* Your goal: Pictures within the data are to be left out; everything else must be reproduced exactly.

* Information shown:

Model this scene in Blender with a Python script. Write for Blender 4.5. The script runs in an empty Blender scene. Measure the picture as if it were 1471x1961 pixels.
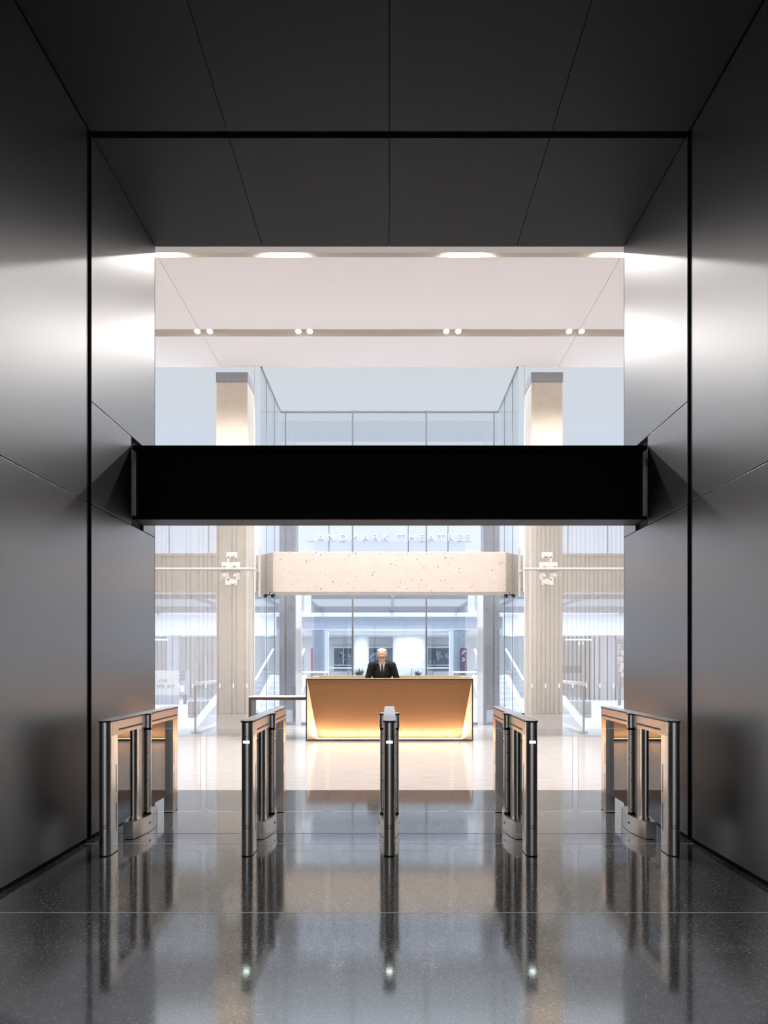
import bpy, bmesh, math, random
from mathutils import Vector, Matrix
random.seed(7)
PI = math.pi
S = bpy.context.scene
C = S.collection

# ------------------------------------------------------------------ camera
F = 1248.0                       # focal length in pixels of the 1471x1961 frame
VX, VY, H = 746.0, 1268.0, 1.43  # vanishing point, eye height
cam = bpy.data.cameras.new('camera'); cam_o = bpy.data.objects.new('camera', cam); C.objects.link(cam_o)
cam.sensor_fit = 'AUTO'; cam.sensor_width = 36.0
cam.lens = F/1961*36
cam.shift_x = -(VX-735.5)/1961; cam.shift_y = (VY-980.5)/1961
cam_o.location = (0, 0, H); cam_o.rotation_euler = (PI/2, 0, 0)
cam.clip_start = 0.05; cam.clip_end = 300
S.camera = cam_o
# ------------------------------------------------------------------ world, exposure
w = bpy.data.worlds.new('sky'); S.world = w; w.use_nodes = True
bg = w.node_tree.nodes['Background']
bg.inputs[1].default_value = 1.0
# overcast sky: pale at the horizon, several times brighter overhead
wt = w.node_tree; wc = wt.nodes.new('ShaderNodeTexCoord'); ws_ = wt.nodes.new('ShaderNodeSeparateXYZ'); wr_ = wt.nodes.new('ShaderNodeValToRGB')
wt.links.new(wc.outputs['Generated'], ws_.inputs[0]); wt.links.new(ws_.outputs['Z'], wr_.inputs[0]); wt.links.new(wr_.outputs[0], bg.inputs[0])
we = wr_.color_ramp.elements
we[0].position = 0.0; we[0].color = (0.60, 0.67, 0.79, 1); we[1].position = 1.0; we[1].color = (5.4, 5.8, 6.5, 1)
for p_, c_ in ((0.30, (0.545, 0.605, 0.70, 1)), (0.42, (0.565, 0.59, 0.625, 1)), (0.70, (4.4, 4.75, 5.3, 1))):
    k_ = we.new(p_); k_.color = c_
S.view_settings.view_transform = 'Standard'; S.view_settings.look = 'None'
S.view_settings.exposure = 0.22; S.view_settings.gamma = 1.0
S.view_settings.use_curve_mapping = False
SPOT_W = 112.0
SPOT_COL = (1.0, 0.96, 0.92)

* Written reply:
Model this scene in Blender with a Python script. Write for Blender 4.5. The script runs in an empty Blender scene. Measure the picture as if it were 1471x1961 pixels.
import bpy, bmesh, math, random
from mathutils import Vector, Matrix
random.seed(7)
PI = math.pi
S = bpy.context.scene
C = S.collection

# ------------------------------------------------------------------ camera
F = 1248.0                       # focal length in pixels of the 1471x1961 frame
VX, VY, H = 746.0, 1268.0, 1.43  # vanishing point, eye height
cam = bpy.data.cameras.new('camera'); cam_o = bpy.data.objects.new('camera', cam); C.objects.link(cam_o)
cam.sensor_fit = 'AUTO'; cam.sensor_width = 36.0
cam.lens = F/1961*36
cam.shift_x = -(VX-735.5)/1961; cam.shift_y = (VY-980.5)/1961
cam_o.location = (0, 0, H); cam_o.rotation_euler = (PI/2, 0, 0)
cam.clip_start = 0.05; cam.clip_end = 300
S.camera = cam_o
# ------------------------------------------------------------------ world, exposure
w = bpy.data.worlds.new('sky'); S.world = w; w.use_nodes = True
bg = w.node_tree.nodes['Background']
bg.inputs[1].default_value = 1.0
# overcast sky: pale at the horizon, several times brighter overhead
wt = w.node_tree; wc = wt.nodes.new('ShaderNodeTexCoord'); ws_ = wt.nodes.new('ShaderNodeSeparateXYZ'); wr_ = wt.nodes.new('ShaderNodeValToRGB')
wt.links.new(wc.outputs['Generated'], ws_.inputs[0]); wt.links.new(ws_.outputs['Z'], wr_.inputs[0]); wt.links.new(wr_.outputs[0], bg.inputs[0])
we = wr_.color_ramp.elements
we[0].position = 0.0; we[0].color = (0.60, 0.67, 0.79, 1); we[1].position = 1.0; we[1].color = (5.4, 5.8, 6.5, 1)
for p_, c_ in ((0.30, (0.545, 0.605, 0.70, 1)), (0.42, (0.565, 0.59, 0.625, 1)), (0.70, (4.4, 4.75, 5.3, 1))):
    k_ = we.new(p_); k_.color = c_
S.view_settings.view_transform = 'Standard'; S.view_settings.look = 'None'
S.view_settings.exposure = 0.22; S.view_settings.gamma = 1.0
S.view_settings.use_curve_mapping = False
SPOT_W = 112.0
SPOT_COL = (1.0, 0.96, 0.92)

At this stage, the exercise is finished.